For Memory Mapped files (and RPC), the system has to have a way of communicating error status to the caller. If you attempt to read from a memory mapped file and an error occurs when reading the file, there's no way of "failing" a read - it's just a MOV CPU instruction, and it has no failure semantics. As a result, the only way that the system can "fail" the operation is to abort the instruction with some form of access violation.
The only way to catch such an access violation is to use SEH to wrap the access to the memory, the "Reserving and Committing Memory" article shows how to do that, and shows some techniques to inspect the actual cause of the failure.
For RPC, they have a similar problem. RPC allows an application to define the full semantics of the function being remoted - there's no way of communicating transmission failures to the application, so once again, the system needs to have a way of propogating out-of-band error information. That's why RPC calls should always be wrapped with RpcTryExcept/RpcExcept/RpcEndExcept sequences.

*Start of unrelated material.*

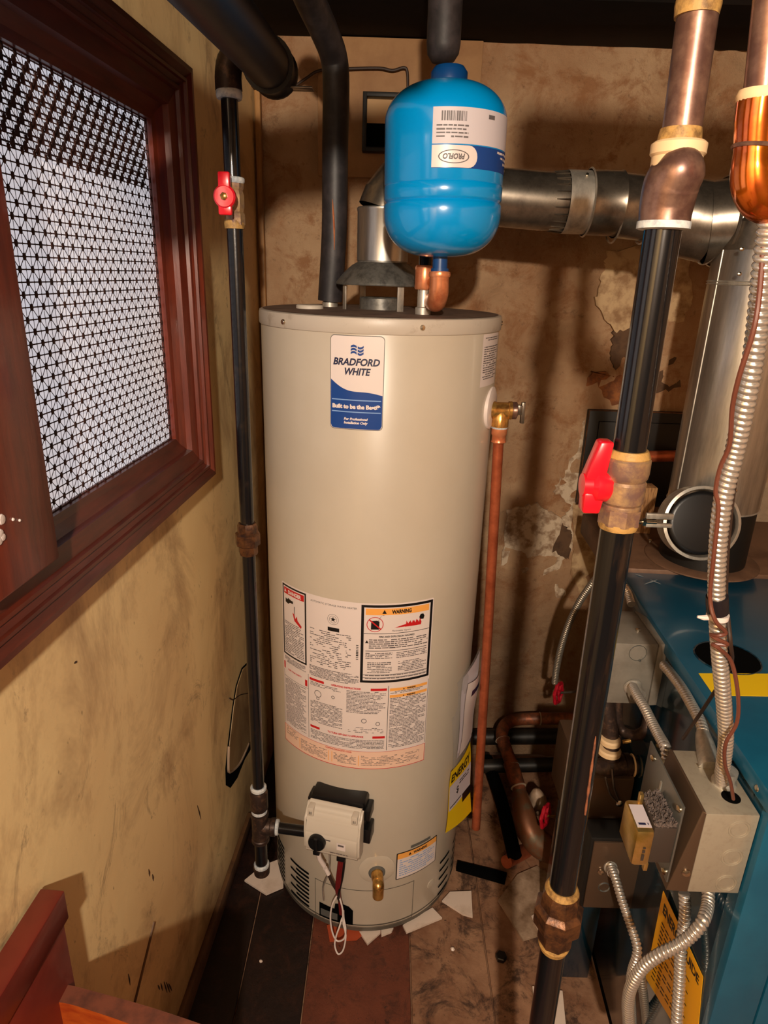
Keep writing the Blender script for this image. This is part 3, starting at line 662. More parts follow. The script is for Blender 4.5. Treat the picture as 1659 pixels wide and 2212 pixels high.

The third case in which SEH is reasonable is when dealing with accessing data that is passed across security boundaries. When data is passed across a security boundary, you cannot EVER trust the caller, because that leads to security holes. There have been a number of security bugs in both Windows AND *nix caused by this problem. To resolve this, you need to copy all the data from the user into a kernel data structure. If you don't, you'll bluescreen the system (on Windows). The same thing holds true for high privileged services (and other security boundaries). The advantage that services have is that they live in another address space, so it's less likely that their caller has direct access to their address space (it can happen if your service communicates using named shared memory though).
Bottom line: Don't use SEH unless you're in one of the three scenarios above. And even then, think long and hard about it.